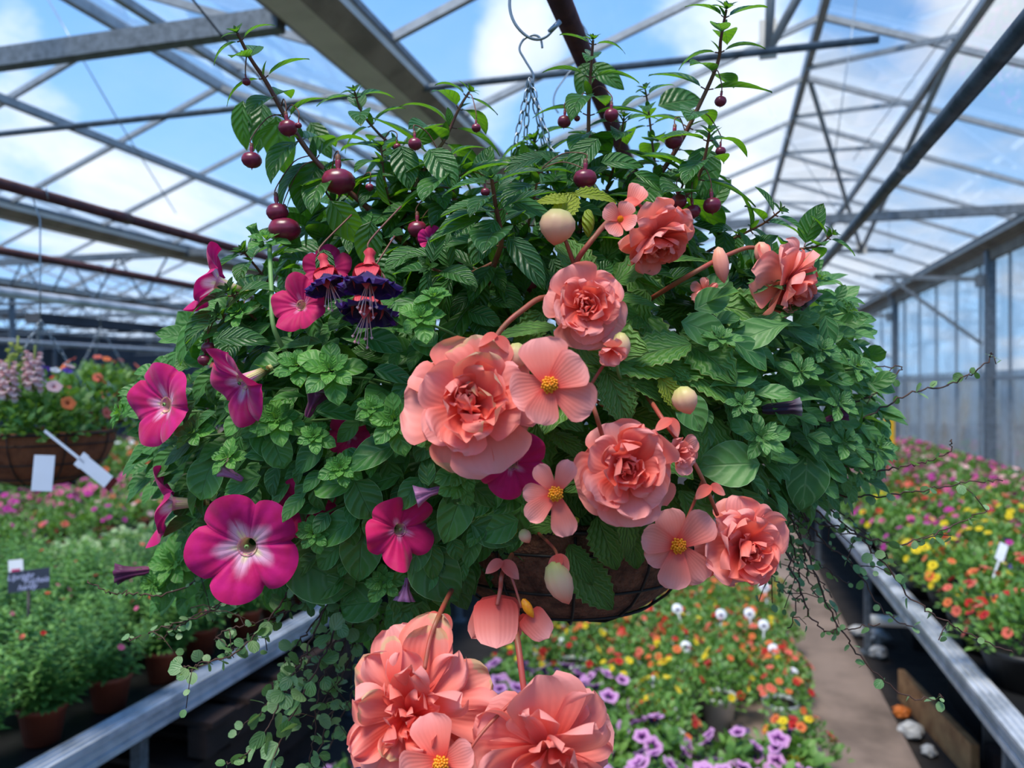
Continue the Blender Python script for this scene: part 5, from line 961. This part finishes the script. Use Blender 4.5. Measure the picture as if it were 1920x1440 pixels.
VR = thing('wire_vine', BC+RT*.1, 'wiry trailing vine fanning out over the path on the right of the basket', 'trailing plant')
for k, (pts, L, st) in enumerate([([(1440, 880, .82), (1500, 1010, .8), (1560, 1150, .8), (1620, 1240, .8), (1700, 1305, .8), (1770, 1308, .8)], 16, .026), ([(1440, 900, .82), (1480, 1050, .8), (1530, 1170, .8), (1590, 1180, .8), (1650, 1170, .8)], 14, .022), ([(1450, 880, .82), (1560, 980, .8), (1680, 1020, .8), (1780, 990, .8), (1850, 955, .8)], 15, .02), ([(1440, 890, .82), (1560, 960, .8), (1640, 1040, .8), (1720, 1130, .8), (1800, 1180, .8), (1900, 1225, .8)], 15, .024),
       ([(1500, 800, .8), (1600, 790, .8), (1700, 740, .8), (1780, 720, .8), (1850, 680, .8), (1858, 660, .8)], 15, .022), ([(1520, 860, .8), (1640, 880, .8), (1720, 870, .8), (1775, 850, .8), (1785, 825, .8)], 14, .026), ([(1560, 760, .82), (1640, 740, .82), (1690, 690, .82), (1640, 690, .82)], 12, .03), ([(1460, 900, .84), (1600, 930, .82), (1700, 925, .82), (1800, 905, .82), (1880, 900, .82)], 14, .026),
       ([(1440, 900, .84), (1470, 980, .84), (1500, 1080, .84), (1480, 1180, .84)], 14, .014), ([(1430, 900, .86), (1460, 980, .86), (1540, 1060, .86), (1600, 1100, .86)], 14, .014), ([(1450, 920, .86), (1500, 1000, .86), (1520, 1100, .86), (1570, 1150, .86)], 14, .014), ([(1400, 920, .88), (1440, 1000, .88), (1450, 1080, .88), (1500, 1130, .88)], 14, .012), ([(1480, 920, .84), (1540, 1010, .84), (1600, 1060, .84), (1660, 1150, .84), (1720, 1180, .84)], 14, .02),
       ([(1450, 900, .86), (1490, 940, .86), (1520, 1010, .86), (1500, 1060, .86)], 13, .011), ([(1430, 900, .88), (1480, 960, .88), (1560, 990, .88), (1620, 1010, .88)], 13, .013), ([(1440, 920, .88), (1480, 1040, .88), (1530, 1080, .88), (1560, 1120, .88)], 13, .013), ([(1420, 900, .9), (1450, 960, .9), (1480, 1010, .9), (1490, 1090, .9)], 13, .011), ([(1460, 900, .88), (1540, 940, .88), (1600, 980, .88), (1680, 1060, .88)], 13, .015)]): vine(VR, pts, L, k+40, st)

+--

EXERCISE GOAL => Drop the images and repeat the data exactly.

THE OUTPUT =>
Continue the Blender Python script for this scene: part 5, from line 961. This part finishes the script. Use Blender 4.5. Measure the picture as if it were 1920x1440 pixels.
VR = thing('wire_vine', BC+RT*.1, 'wiry trailing vine fanning out over the path on the right of the basket', 'trailing plant')
for k, (pts, L, st) in enumerate([([(1440, 880, .82), (1500, 1010, .8), (1560, 1150, .8), (1620, 1240, .8), (1700, 1305, .8), (1770, 1308, .8)], 16, .026), ([(1440, 900, .82), (1480, 1050, .8), (1530, 1170, .8), (1590, 1180, .8), (1650, 1170, .8)], 14, .022), ([(1450, 880, .82), (1560, 980, .8), (1680, 1020, .8), (1780, 990, .8), (1850, 955, .8)], 15, .02), ([(1440, 890, .82), (1560, 960, .8), (1640, 1040, .8), (1720, 1130, .8), (1800, 1180, .8), (1900, 1225, .8)], 15, .024),
       ([(1500, 800, .8), (1600, 790, .8), (1700, 740, .8), (1780, 720, .8), (1850, 680, .8), (1858, 660, .8)], 15, .022), ([(1520, 860, .8), (1640, 880, .8), (1720, 870, .8), (1775, 850, .8), (1785, 825, .8)], 14, .026), ([(1560, 760, .82), (1640, 740, .82), (1690, 690, .82), (1640, 690, .82)], 12, .03), ([(1460, 900, .84), (1600, 930, .82), (1700, 925, .82), (1800, 905, .82), (1880, 900, .82)], 14, .026),
       ([(1440, 900, .84), (1470, 980, .84), (1500, 1080, .84), (1480, 1180, .84)], 14, .014), ([(1430, 900, .86), (1460, 980, .86), (1540, 1060, .86), (1600, 1100, .86)], 14, .014), ([(1450, 920, .86), (1500, 1000, .86), (1520, 1100, .86), (1570, 1150, .86)], 14, .014), ([(1400, 920, .88), (1440, 1000, .88), (1450, 1080, .88), (1500, 1130, .88)], 14, .012), ([(1480, 920, .84), (1540, 1010, .84), (1600, 1060, .84), (1660, 1150, .84), (1720, 1180, .84)], 14, .02),
       ([(1450, 900, .86), (1490, 940, .86), (1520, 1010, .86), (1500, 1060, .86)], 13, .011), ([(1430, 900, .88), (1480, 960, .88), (1560, 990, .88), (1620, 1010, .88)], 13, .013), ([(1440, 920, .88), (1480, 1040, .88), (1530, 1080, .88), (1560, 1120, .88)], 13, .013), ([(1420, 900, .9), (1450, 960, .9), (1480, 1010, .9), (1490, 1090, .9)], 13, .011), ([(1460, 900, .88), (1540, 940, .88), (1600, 980, .88), (1680, 1060, .88)], 13, .015)]): vine(VR, pts, L, k+40, st)